Your output is the lines from the first one to the one containing "def rgb(c): return (c[0], c[1], c[2], 1.0)", repeated exactly, with images left out.
»»
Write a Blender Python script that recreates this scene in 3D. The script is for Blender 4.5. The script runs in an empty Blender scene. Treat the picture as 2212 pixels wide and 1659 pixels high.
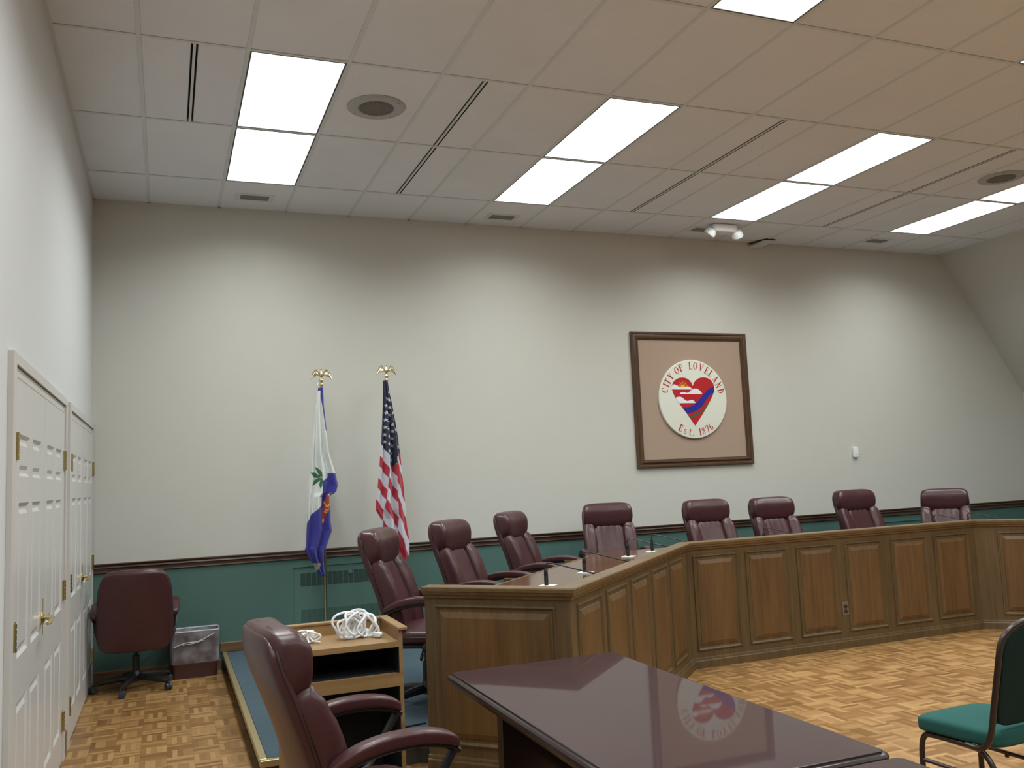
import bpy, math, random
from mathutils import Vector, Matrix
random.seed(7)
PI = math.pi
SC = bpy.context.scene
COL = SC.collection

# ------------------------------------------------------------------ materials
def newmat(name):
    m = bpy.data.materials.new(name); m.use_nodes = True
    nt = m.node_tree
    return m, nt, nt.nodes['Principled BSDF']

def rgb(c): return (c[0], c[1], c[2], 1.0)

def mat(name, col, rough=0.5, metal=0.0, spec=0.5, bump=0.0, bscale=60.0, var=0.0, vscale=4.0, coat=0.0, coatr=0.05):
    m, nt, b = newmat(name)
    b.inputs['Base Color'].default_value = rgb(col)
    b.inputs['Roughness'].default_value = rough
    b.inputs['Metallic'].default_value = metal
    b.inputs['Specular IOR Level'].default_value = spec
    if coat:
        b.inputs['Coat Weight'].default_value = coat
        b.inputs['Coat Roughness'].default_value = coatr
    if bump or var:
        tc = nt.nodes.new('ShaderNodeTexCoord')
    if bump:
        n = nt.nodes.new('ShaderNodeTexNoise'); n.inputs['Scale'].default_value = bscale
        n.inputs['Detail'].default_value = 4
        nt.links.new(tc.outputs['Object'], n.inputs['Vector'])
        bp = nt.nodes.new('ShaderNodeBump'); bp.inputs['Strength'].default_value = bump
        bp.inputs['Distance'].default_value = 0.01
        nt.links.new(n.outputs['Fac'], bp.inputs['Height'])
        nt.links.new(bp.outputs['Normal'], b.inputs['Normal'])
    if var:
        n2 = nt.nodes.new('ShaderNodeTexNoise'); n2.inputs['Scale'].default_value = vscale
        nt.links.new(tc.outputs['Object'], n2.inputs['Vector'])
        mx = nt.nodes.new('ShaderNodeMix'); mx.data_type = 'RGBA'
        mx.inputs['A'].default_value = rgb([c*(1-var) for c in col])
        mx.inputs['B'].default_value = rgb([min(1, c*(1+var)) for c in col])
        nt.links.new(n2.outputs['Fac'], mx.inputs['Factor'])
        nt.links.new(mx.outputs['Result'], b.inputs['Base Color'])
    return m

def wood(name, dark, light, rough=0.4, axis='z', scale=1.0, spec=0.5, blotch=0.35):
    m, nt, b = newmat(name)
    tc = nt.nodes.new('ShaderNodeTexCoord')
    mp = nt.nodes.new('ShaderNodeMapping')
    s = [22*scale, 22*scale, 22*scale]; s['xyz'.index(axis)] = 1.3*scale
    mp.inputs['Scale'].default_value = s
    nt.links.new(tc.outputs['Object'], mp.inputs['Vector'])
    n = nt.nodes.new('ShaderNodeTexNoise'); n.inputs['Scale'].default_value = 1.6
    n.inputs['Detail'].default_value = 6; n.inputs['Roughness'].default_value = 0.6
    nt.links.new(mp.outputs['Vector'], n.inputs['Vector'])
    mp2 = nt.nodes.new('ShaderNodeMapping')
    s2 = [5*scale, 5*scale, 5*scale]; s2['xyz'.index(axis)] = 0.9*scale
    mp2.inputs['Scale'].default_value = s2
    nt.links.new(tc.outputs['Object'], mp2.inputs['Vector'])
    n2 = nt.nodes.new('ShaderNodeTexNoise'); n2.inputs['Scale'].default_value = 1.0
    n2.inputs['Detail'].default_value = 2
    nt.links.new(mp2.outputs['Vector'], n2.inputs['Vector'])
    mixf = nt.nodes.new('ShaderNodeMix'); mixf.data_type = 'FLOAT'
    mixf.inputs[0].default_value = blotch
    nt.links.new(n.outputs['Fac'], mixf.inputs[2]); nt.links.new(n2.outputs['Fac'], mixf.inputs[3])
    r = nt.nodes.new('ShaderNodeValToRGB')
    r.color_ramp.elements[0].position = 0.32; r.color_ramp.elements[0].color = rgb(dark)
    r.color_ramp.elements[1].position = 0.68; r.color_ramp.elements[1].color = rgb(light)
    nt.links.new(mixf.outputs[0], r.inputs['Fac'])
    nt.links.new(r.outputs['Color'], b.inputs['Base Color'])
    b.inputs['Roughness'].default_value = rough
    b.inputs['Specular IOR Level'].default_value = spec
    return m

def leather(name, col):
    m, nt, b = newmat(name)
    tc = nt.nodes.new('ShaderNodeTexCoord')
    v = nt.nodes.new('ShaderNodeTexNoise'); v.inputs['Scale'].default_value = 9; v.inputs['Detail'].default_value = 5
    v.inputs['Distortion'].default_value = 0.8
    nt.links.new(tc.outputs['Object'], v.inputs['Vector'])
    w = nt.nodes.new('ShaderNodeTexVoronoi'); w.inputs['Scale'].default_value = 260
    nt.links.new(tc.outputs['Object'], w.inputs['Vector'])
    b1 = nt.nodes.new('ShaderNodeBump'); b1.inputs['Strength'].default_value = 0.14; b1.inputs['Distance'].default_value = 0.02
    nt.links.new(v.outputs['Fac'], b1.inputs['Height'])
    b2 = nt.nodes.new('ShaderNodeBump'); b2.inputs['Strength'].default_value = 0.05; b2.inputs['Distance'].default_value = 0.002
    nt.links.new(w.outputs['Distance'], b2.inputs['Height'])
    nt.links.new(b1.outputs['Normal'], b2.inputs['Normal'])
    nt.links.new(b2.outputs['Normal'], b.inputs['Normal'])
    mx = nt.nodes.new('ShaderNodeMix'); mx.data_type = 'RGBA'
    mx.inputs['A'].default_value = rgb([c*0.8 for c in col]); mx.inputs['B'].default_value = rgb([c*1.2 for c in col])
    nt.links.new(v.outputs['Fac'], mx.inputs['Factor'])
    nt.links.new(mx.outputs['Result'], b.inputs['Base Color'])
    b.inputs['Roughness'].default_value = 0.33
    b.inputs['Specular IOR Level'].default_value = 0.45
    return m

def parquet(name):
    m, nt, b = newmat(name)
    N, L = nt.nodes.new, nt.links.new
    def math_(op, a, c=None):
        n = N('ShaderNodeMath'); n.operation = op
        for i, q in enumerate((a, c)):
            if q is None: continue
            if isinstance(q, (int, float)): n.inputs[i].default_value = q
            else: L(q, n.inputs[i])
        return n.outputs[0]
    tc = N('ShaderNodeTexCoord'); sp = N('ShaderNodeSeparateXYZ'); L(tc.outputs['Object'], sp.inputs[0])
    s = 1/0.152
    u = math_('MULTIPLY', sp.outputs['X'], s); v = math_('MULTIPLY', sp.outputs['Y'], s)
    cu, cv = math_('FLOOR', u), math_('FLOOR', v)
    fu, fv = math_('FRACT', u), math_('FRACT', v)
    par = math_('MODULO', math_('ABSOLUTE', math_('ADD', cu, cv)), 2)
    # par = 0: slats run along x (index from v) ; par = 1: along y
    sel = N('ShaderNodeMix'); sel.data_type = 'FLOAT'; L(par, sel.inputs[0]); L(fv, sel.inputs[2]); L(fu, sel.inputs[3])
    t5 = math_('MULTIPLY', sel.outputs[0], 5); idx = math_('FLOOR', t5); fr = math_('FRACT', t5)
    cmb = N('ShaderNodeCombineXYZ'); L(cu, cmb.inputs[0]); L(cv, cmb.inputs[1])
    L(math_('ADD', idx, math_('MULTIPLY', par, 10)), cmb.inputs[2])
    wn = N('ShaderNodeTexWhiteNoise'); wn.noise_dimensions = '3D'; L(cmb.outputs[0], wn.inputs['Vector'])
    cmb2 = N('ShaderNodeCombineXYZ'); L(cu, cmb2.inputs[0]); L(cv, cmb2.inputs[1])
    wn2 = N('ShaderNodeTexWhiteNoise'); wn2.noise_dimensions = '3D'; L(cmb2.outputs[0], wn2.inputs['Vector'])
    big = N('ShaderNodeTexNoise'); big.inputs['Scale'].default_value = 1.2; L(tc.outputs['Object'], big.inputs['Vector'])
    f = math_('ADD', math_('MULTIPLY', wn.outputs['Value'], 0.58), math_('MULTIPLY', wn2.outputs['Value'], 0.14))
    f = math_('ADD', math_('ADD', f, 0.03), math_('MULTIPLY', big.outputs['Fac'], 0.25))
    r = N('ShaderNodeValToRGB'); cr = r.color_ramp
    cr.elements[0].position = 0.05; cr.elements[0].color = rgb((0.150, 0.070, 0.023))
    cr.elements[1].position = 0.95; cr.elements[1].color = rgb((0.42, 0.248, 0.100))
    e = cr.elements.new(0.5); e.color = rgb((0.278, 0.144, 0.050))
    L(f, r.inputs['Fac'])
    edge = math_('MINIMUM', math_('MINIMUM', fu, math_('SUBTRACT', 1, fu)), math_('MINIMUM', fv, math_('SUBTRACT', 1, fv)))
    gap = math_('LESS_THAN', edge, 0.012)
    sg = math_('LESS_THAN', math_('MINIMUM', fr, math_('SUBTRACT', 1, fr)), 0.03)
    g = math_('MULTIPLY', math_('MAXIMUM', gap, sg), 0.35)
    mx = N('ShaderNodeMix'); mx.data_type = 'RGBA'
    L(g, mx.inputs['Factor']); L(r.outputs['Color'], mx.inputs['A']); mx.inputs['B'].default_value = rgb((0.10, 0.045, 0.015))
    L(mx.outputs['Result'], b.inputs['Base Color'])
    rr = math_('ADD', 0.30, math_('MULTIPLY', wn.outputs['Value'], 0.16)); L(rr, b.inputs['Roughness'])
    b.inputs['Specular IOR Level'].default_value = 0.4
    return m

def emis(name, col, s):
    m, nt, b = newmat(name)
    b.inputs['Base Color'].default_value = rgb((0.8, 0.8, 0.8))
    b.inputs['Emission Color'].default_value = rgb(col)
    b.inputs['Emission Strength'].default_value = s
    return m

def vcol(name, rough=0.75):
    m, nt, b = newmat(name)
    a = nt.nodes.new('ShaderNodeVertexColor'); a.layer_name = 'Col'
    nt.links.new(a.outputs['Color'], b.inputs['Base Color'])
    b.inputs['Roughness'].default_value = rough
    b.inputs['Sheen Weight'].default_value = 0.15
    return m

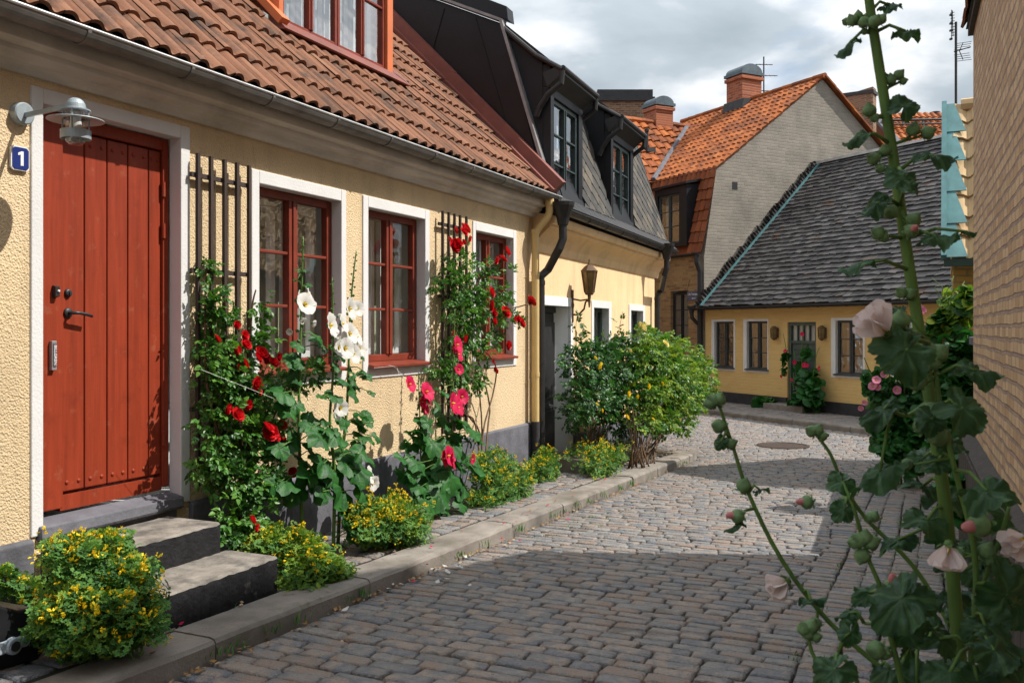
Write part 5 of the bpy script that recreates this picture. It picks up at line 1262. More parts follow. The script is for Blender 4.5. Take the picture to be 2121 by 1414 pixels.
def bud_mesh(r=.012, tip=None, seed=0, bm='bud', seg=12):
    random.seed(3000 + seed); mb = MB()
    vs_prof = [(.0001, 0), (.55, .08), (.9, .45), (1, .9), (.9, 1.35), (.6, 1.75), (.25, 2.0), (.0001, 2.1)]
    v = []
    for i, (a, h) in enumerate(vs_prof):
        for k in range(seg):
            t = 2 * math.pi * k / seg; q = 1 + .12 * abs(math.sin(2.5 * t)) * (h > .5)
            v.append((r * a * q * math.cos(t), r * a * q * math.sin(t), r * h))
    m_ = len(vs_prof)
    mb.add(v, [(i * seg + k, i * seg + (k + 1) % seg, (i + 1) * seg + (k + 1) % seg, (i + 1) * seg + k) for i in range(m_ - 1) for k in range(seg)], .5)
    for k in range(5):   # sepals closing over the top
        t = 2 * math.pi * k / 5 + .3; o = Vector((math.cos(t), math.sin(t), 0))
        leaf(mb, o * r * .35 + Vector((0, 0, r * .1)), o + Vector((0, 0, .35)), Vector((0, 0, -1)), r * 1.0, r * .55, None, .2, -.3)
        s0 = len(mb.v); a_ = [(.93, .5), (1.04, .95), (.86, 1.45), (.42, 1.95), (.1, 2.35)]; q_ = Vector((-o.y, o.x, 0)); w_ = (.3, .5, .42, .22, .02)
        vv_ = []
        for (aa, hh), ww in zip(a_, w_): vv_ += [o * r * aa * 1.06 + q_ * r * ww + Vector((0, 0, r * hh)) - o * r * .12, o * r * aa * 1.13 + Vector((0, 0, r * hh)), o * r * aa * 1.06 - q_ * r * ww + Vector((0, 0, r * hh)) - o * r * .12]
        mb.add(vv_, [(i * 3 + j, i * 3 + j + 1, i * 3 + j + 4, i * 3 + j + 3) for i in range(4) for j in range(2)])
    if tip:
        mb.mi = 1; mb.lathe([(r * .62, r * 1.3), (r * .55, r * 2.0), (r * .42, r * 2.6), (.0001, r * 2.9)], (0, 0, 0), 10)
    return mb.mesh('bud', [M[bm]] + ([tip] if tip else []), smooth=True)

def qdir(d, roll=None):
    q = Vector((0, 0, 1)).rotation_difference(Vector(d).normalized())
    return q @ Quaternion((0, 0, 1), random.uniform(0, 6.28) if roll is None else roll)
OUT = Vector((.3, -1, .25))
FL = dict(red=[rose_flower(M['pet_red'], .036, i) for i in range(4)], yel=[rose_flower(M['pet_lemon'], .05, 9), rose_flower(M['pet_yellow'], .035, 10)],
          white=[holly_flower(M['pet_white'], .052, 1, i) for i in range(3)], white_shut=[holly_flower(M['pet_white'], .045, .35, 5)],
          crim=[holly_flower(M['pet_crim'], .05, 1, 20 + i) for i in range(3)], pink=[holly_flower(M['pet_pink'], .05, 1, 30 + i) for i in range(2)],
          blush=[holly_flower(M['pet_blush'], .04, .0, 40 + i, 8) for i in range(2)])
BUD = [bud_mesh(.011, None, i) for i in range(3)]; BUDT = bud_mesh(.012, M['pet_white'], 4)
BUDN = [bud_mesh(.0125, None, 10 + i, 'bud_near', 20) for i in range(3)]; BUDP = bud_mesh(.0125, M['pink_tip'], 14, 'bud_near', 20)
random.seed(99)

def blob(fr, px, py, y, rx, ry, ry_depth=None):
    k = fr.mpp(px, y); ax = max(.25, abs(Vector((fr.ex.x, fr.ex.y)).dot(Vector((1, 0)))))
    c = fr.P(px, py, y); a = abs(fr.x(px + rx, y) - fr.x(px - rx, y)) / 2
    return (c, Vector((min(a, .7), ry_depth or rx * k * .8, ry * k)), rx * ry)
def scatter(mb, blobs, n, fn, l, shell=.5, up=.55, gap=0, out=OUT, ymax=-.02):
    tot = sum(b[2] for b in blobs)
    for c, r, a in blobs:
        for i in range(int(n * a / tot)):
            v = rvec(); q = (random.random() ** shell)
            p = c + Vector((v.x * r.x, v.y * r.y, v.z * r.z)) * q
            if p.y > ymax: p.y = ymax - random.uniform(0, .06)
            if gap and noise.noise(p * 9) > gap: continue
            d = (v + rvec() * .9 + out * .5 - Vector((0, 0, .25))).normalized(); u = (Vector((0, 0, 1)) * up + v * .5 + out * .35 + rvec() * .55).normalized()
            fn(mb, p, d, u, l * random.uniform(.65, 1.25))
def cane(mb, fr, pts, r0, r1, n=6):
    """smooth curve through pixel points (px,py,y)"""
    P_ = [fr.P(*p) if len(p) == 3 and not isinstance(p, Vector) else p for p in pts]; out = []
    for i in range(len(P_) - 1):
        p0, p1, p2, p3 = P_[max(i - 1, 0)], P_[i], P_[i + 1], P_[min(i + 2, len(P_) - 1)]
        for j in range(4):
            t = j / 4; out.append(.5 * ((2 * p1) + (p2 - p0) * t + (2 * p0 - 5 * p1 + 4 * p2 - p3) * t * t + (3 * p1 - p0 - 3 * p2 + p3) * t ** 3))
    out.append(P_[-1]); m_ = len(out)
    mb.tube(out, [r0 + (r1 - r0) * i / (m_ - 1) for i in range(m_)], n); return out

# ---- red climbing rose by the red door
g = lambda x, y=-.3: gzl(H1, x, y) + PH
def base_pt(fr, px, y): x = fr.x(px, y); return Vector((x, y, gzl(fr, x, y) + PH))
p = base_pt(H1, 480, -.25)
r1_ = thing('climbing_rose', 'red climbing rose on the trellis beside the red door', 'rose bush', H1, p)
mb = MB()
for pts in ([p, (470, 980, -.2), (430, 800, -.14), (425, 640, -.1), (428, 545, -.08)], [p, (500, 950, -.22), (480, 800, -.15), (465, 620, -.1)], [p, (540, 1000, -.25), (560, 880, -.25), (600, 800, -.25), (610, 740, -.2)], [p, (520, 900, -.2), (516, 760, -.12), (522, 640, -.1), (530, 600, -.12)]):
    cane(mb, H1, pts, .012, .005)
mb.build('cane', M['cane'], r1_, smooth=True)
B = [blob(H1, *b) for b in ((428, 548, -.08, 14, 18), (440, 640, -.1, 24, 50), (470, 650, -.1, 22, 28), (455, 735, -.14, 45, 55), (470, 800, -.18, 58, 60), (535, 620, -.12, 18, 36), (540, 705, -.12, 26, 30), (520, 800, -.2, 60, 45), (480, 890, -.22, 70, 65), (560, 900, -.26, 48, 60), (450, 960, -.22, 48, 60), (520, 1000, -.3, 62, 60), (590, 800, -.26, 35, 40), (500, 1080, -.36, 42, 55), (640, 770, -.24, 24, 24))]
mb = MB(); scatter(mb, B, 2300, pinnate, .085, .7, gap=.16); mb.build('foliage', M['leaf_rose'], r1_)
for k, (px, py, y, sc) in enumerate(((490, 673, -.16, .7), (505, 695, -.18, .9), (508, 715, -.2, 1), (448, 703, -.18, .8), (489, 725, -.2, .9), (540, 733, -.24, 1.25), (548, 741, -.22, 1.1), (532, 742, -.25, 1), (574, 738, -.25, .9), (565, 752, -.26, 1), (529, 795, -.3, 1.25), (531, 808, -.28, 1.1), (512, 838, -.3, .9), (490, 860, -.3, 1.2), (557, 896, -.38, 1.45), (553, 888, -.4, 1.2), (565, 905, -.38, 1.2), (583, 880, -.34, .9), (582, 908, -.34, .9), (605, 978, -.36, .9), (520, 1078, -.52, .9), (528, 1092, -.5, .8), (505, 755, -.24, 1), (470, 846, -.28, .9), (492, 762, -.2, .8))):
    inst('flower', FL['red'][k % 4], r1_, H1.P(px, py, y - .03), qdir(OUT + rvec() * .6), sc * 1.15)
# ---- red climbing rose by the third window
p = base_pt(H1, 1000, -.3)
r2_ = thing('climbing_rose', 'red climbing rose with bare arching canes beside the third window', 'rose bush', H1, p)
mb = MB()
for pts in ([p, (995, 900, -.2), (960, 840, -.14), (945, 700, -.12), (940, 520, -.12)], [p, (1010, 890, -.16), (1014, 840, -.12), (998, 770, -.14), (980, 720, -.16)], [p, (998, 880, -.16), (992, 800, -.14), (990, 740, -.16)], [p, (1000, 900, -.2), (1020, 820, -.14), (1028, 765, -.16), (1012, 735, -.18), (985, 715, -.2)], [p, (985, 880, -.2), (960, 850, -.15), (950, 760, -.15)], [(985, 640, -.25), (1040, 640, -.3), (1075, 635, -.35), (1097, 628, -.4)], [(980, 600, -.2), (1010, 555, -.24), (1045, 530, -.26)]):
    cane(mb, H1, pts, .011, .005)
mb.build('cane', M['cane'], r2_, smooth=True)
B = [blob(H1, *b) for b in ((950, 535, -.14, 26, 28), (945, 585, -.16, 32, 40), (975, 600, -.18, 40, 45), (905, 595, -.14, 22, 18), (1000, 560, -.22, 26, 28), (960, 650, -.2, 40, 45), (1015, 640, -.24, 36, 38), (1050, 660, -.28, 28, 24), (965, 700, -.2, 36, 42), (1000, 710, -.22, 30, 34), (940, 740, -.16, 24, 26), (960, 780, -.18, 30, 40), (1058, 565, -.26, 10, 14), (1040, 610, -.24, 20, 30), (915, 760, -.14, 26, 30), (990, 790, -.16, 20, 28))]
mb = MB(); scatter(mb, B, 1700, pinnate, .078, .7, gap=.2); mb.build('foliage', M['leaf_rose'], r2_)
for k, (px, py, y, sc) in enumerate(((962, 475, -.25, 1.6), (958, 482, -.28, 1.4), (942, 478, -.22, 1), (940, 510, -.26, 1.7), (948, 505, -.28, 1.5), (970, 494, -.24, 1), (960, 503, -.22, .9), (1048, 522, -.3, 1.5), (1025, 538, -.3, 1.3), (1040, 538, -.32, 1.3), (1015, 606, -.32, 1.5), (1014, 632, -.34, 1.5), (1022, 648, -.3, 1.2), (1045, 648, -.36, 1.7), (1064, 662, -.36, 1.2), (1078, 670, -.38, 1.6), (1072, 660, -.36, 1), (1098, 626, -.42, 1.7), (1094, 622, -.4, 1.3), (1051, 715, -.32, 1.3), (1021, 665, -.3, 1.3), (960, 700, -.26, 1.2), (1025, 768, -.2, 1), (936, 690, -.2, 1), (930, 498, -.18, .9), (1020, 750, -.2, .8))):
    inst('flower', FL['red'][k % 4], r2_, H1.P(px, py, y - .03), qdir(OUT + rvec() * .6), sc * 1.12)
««
__Answer to the task__
Write a Blender Python script that recreates this scene in 3D. The script is for Blender 4.5. The script runs in an empty Blender scene. Treat the picture as 2212 pixels wide and 1659 pixels high.
import bpy, math, random
from mathutils import Vector, Matrix
random.seed(7)
PI = math.pi
SC = bpy.context.scene
COL = SC.collection

# ------------------------------------------------------------------ materials
def newmat(name):
    m = bpy.data.materials.new(name); m.use_nodes = True
    nt = m.node_tree
    return m, nt, nt.nodes['Principled BSDF']

def rgb(c): return (c[0], c[1], c[2], 1.0)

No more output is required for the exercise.